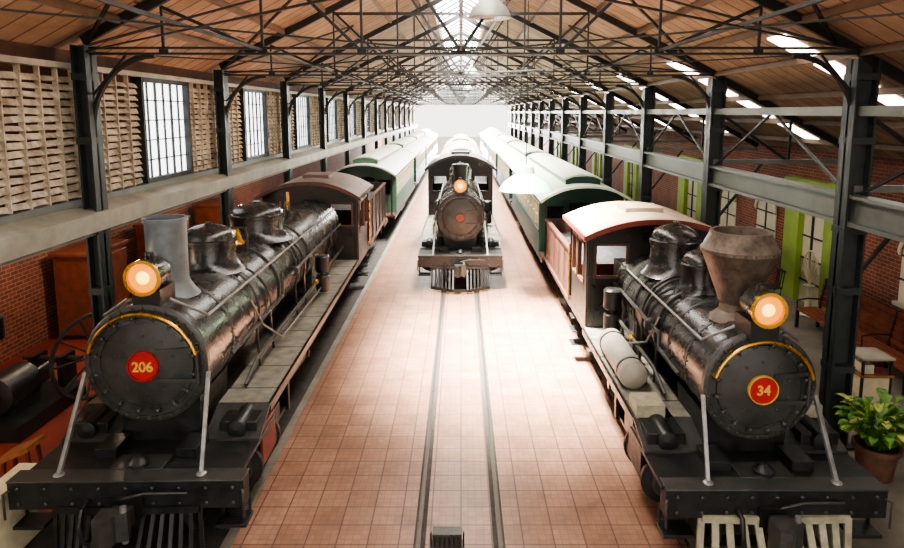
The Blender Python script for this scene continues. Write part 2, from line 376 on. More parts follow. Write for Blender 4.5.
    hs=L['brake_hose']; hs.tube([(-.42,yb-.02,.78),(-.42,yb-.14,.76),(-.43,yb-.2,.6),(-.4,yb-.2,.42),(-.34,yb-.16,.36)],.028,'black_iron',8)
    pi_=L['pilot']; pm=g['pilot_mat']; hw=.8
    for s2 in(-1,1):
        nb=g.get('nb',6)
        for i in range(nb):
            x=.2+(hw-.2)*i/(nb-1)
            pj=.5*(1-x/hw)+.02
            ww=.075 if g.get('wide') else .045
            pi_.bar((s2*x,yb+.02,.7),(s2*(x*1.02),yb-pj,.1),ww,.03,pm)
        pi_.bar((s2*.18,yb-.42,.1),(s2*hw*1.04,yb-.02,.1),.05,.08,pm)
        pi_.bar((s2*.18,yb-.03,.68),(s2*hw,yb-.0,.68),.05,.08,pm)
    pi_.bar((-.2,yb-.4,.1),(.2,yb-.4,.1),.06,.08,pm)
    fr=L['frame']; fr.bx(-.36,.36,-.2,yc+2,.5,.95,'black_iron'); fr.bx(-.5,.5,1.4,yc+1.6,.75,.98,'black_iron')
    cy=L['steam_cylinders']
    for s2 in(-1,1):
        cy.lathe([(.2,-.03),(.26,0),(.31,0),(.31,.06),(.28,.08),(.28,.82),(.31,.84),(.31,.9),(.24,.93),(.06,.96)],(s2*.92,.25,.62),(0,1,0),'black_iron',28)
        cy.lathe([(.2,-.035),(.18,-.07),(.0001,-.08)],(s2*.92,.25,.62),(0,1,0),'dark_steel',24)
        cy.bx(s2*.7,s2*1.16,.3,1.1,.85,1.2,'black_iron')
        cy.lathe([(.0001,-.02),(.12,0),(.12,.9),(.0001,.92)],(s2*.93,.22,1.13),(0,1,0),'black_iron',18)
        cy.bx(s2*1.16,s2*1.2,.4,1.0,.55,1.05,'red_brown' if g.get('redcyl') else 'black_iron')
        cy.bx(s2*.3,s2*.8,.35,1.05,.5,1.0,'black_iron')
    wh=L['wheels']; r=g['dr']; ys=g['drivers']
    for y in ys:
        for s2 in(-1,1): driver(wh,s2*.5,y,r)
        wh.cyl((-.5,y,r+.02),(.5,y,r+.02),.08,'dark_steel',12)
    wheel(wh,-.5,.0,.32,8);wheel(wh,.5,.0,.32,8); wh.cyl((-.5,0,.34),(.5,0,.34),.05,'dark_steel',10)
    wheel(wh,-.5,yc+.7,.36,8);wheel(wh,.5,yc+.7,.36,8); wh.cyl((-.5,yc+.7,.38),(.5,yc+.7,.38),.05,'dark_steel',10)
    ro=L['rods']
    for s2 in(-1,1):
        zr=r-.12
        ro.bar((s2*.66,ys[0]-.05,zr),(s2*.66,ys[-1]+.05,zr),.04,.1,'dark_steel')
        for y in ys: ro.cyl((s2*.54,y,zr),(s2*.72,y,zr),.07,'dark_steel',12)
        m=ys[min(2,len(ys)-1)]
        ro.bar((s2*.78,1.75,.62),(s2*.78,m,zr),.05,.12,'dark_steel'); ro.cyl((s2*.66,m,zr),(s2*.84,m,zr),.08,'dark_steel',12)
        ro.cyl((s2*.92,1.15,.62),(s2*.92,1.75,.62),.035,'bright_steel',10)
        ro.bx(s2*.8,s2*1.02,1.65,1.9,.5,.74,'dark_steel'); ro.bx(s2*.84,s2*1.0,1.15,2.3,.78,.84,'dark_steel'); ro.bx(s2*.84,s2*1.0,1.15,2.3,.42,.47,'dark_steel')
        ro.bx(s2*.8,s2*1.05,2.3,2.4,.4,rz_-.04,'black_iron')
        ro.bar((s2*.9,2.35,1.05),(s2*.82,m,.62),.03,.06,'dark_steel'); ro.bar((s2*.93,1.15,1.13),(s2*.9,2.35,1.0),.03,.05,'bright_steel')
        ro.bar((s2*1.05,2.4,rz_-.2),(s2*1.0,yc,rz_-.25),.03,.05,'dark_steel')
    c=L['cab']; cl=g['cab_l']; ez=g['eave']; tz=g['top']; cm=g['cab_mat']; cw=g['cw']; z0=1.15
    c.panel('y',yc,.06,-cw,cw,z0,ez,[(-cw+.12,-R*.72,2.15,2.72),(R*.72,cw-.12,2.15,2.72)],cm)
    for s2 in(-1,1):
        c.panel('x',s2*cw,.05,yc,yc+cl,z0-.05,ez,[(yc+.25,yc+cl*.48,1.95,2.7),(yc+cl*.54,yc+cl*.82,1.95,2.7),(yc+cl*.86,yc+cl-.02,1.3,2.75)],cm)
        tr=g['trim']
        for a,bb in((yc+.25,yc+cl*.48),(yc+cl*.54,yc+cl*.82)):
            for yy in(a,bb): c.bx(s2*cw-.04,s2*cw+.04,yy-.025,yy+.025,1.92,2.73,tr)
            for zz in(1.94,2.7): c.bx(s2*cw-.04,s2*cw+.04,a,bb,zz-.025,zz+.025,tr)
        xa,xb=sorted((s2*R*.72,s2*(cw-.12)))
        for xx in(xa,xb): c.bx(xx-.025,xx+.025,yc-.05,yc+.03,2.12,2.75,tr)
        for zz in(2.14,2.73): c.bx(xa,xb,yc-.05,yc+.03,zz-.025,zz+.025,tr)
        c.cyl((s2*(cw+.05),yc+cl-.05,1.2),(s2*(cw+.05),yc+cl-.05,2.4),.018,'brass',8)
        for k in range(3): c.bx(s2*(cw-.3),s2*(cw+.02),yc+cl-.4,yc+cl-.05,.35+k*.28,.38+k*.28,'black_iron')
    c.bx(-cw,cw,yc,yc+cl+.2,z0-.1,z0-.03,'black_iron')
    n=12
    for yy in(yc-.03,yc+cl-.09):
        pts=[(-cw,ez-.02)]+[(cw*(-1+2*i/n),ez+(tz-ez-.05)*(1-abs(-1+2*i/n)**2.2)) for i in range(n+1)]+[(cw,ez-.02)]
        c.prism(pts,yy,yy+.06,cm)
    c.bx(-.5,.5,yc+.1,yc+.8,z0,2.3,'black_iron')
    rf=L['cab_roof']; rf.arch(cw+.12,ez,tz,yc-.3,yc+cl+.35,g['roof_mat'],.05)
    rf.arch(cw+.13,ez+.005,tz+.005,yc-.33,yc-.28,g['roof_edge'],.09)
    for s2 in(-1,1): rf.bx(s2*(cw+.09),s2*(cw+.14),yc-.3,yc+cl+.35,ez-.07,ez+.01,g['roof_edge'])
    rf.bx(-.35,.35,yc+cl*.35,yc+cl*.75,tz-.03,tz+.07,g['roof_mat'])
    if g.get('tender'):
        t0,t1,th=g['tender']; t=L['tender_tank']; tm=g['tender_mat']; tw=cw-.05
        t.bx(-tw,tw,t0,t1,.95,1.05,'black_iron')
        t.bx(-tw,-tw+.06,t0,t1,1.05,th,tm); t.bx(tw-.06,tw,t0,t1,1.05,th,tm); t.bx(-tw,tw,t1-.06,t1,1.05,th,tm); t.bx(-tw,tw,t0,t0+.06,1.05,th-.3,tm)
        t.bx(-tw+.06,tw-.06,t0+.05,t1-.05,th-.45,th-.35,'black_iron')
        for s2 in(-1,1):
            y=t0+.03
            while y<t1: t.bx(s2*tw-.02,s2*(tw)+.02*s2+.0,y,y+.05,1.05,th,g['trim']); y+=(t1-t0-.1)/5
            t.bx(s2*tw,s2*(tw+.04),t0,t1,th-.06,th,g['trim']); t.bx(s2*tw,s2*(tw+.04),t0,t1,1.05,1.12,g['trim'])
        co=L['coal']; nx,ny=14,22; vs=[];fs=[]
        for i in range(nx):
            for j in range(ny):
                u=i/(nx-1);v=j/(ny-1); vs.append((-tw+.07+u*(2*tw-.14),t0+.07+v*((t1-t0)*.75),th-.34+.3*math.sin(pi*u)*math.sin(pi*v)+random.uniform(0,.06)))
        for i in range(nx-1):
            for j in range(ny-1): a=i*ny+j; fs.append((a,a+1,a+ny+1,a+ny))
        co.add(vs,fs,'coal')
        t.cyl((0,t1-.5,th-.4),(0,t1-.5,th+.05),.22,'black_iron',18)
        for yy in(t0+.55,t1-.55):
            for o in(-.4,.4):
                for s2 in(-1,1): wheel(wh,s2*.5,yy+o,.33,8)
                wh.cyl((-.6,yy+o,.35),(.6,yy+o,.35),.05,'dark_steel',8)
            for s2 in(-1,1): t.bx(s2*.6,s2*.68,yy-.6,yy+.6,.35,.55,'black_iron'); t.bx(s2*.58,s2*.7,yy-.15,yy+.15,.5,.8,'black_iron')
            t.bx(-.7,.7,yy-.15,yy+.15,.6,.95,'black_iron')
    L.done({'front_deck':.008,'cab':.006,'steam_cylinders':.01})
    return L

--

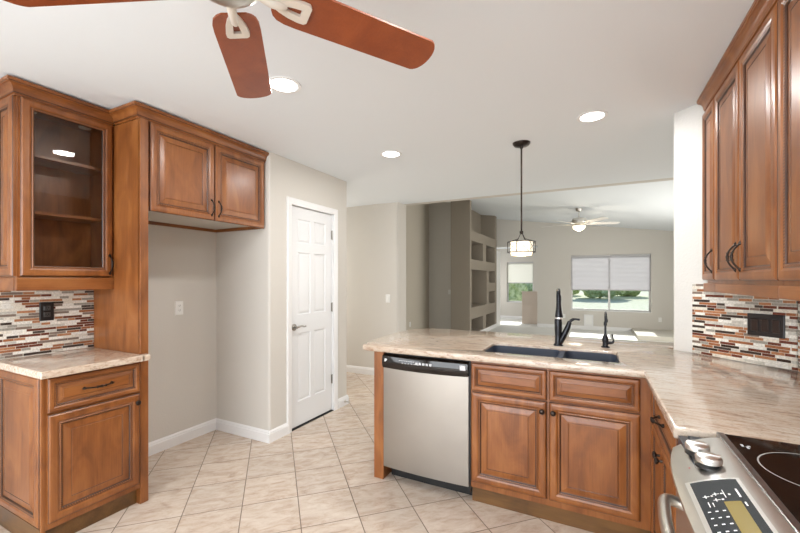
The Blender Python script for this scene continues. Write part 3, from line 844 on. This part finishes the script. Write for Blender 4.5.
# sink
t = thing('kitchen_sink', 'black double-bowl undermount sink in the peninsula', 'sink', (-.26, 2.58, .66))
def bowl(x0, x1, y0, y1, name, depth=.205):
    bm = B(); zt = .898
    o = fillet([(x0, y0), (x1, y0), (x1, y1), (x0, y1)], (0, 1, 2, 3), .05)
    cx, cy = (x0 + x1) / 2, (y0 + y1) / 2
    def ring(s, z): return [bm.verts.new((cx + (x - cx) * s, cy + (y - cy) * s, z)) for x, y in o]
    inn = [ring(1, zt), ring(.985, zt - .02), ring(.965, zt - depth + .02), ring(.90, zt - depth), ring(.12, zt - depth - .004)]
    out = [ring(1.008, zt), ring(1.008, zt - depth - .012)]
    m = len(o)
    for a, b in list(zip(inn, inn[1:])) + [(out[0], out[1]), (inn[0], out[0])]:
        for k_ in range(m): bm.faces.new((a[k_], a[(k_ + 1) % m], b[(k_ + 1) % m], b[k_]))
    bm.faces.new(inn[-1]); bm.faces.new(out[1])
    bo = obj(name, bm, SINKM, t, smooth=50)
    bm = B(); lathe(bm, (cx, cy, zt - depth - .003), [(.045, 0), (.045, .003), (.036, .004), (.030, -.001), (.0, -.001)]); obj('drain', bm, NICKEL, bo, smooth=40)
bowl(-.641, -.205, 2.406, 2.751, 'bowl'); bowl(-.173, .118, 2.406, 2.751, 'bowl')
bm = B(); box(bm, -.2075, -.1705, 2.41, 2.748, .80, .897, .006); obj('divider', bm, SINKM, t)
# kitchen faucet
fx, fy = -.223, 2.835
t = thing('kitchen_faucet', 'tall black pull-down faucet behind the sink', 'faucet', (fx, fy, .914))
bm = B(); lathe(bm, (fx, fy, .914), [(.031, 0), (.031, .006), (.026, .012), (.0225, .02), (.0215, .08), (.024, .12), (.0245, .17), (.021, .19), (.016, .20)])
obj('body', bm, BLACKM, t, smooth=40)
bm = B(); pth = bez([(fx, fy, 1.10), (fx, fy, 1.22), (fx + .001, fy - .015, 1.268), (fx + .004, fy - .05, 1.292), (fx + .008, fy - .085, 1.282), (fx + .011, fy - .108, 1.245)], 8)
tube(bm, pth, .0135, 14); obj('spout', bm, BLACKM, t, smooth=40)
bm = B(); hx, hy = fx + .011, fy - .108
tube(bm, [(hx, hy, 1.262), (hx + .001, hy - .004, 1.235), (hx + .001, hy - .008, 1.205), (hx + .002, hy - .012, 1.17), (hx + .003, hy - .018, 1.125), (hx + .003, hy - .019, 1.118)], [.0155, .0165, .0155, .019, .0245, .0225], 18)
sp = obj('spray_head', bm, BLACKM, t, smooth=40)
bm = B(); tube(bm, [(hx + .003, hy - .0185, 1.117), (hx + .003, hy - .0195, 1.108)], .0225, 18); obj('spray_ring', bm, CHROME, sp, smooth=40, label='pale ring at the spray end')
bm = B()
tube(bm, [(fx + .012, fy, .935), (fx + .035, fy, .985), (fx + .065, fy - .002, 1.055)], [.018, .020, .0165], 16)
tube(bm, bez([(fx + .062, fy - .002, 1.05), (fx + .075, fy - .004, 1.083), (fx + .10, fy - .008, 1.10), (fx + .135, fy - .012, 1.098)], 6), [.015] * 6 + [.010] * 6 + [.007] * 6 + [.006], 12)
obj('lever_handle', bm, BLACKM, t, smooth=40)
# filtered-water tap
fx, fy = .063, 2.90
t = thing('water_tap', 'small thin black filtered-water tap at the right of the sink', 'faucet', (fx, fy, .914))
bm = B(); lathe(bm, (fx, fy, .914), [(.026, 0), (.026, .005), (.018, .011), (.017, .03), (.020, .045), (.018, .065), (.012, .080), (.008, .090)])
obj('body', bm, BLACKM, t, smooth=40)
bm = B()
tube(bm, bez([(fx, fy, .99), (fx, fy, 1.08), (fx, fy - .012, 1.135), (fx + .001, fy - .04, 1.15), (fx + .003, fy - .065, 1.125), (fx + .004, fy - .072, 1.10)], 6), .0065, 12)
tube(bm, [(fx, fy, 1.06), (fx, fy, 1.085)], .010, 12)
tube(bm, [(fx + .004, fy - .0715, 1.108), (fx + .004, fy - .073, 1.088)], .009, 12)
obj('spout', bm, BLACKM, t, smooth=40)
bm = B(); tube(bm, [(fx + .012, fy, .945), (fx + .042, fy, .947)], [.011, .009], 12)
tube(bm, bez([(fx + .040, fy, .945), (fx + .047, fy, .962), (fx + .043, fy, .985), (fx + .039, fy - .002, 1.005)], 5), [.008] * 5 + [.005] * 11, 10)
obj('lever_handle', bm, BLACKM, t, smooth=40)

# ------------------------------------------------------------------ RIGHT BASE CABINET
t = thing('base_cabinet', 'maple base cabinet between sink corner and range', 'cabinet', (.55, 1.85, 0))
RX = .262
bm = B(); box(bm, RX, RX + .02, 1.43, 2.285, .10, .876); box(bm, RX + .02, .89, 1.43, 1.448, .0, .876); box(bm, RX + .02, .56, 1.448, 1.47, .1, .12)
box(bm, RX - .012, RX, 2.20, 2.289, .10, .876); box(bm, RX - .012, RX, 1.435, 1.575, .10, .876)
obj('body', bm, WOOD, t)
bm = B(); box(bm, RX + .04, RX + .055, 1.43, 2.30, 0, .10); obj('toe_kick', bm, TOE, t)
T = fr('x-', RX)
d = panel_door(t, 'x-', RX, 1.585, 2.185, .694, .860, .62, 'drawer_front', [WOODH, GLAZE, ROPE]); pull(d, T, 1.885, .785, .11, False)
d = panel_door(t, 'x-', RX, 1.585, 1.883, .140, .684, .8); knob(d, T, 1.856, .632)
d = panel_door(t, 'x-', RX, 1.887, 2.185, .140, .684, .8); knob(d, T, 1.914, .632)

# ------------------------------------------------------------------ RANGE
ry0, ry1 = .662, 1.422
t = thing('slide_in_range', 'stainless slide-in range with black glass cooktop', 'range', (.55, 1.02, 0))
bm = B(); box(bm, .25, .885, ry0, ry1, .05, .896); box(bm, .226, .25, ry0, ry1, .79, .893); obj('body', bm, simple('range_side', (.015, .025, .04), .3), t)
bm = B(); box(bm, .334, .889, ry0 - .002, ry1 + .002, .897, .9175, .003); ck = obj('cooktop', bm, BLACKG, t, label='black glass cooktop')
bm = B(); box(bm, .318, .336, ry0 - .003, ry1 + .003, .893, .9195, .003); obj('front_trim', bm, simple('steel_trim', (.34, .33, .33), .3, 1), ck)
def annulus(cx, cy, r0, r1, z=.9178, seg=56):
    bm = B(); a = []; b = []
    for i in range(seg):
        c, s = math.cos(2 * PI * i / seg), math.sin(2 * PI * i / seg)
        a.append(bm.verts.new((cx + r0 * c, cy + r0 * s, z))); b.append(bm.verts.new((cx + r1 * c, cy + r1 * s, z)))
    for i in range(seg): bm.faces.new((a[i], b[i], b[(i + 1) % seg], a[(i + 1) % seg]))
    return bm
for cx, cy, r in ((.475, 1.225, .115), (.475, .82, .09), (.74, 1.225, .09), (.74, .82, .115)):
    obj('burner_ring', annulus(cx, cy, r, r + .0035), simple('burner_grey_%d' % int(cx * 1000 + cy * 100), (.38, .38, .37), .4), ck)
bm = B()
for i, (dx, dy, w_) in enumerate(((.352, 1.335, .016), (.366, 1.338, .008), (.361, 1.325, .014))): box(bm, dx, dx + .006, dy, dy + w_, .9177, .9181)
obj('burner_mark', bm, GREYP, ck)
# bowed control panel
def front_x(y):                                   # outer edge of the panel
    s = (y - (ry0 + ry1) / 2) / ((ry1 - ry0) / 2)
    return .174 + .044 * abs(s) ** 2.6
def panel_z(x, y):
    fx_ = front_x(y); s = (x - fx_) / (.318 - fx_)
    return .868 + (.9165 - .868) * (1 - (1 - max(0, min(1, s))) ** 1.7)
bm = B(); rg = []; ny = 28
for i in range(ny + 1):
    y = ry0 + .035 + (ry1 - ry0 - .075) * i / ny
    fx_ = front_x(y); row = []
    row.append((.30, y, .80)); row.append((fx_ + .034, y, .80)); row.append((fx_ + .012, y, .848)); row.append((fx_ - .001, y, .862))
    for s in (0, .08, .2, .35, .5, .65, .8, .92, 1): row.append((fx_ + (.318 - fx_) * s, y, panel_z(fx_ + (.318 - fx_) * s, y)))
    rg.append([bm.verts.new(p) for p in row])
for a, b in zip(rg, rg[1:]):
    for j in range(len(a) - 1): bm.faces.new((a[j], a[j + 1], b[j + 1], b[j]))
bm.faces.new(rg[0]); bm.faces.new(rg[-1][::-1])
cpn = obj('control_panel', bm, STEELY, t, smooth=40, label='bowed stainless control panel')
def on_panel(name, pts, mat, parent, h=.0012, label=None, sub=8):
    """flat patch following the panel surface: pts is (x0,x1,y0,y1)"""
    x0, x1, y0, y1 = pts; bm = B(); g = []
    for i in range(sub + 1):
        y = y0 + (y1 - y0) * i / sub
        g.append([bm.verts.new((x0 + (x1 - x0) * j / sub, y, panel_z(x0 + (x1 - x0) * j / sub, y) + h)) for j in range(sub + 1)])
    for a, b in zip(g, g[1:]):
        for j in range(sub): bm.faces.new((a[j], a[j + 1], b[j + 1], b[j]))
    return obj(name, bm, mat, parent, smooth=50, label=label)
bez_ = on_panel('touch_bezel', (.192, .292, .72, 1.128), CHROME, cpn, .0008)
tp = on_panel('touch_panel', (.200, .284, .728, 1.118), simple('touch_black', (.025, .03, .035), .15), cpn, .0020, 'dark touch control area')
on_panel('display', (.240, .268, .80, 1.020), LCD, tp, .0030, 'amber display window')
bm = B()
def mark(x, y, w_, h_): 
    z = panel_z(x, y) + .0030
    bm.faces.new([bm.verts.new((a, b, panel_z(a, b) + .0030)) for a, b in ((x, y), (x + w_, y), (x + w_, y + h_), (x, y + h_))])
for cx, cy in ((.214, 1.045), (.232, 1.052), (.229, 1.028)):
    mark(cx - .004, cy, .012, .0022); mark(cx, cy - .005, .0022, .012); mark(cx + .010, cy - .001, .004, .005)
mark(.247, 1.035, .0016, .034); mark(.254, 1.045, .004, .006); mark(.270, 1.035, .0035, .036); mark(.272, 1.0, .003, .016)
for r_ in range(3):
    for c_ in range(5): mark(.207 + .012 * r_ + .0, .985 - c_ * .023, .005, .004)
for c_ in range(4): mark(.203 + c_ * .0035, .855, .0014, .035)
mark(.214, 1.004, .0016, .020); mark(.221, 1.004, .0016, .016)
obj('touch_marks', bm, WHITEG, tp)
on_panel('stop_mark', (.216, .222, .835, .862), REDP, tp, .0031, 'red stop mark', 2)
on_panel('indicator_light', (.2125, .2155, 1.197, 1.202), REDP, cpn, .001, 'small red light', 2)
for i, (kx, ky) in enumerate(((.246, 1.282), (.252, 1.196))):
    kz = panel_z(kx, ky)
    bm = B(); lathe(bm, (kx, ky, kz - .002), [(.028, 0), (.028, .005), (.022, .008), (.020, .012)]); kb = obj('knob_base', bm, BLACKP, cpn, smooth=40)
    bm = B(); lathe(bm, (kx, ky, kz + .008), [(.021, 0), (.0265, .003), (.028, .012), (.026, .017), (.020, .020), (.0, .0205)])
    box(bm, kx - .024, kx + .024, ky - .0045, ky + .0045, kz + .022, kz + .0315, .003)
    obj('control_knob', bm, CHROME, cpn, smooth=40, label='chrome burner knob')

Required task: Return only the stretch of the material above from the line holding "bm = B(); box(bm, RX +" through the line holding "d = panel_door(t, 'x-', RX, 1.887, 2.185, .140, .684, .8);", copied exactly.

Answer in full:
bm = B(); box(bm, RX + .04, RX + .055, 1.43, 2.30, 0, .10); obj('toe_kick', bm, TOE, t)
T = fr('x-', RX)
d = panel_door(t, 'x-', RX, 1.585, 2.185, .694, .860, .62, 'drawer_front', [WOODH, GLAZE, ROPE]); pull(d, T, 1.885, .785, .11, False)
d = panel_door(t, 'x-', RX, 1.585, 1.883, .140, .684, .8); knob(d, T, 1.856, .632)
d = panel_door(t, 'x-', RX, 1.887, 2.185, .140, .684, .8); knob(d, T, 1.914, .632)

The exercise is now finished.